Les régens eussent-ils été disposés à tenir compte de ces nuances, l’opinion publique, loin de les y encourager, leur en aurait su mauvais gré. On aurait parlé de faiblesse et de trahison. C’est ce qui explique aussi le mode d’exécution adopté. En Occident, l’adoucissement des mœurs et le respect chaque jour plus répandu de la vie humaine ont conduit le jury à ne plus prononcer la peine capitale que dans de très rares circonstances ; l’exécution, quand elle a lieu, est déjà presque partout soustraite aux regards cruels de la foule ; jusqu’au dernier moment, on dissimule au condamné le sort qui l’attend, et on abrège autant que possible ses angoisses.

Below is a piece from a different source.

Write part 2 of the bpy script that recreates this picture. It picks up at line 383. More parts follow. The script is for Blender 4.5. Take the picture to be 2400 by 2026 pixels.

Peut-on demander aux Serbes, qui ne font que d’échapper à la barbarie turque, d’avoir les nerfs aussi sensibles que nos vieilles sociétés civilisées et d’éprouver les mêmes scrupules de conscience devant l’effusion du sang ? Loin d’être choqué d’un spectacle que nous eussions difficilement supporté, le peuple serbe ne crut son prince vengé que quand il eut là, devant lui, liés au poteau fatal, tous les agens et les complices du meurtre.

L’arrêt du 26 juillet, en même temps qu’il atteignait ceux dont nous venons de raconter la fin, frappait de vingt ans de travaux forcés le prince Alexandre Kara-Georgevitch, jugé par contumace.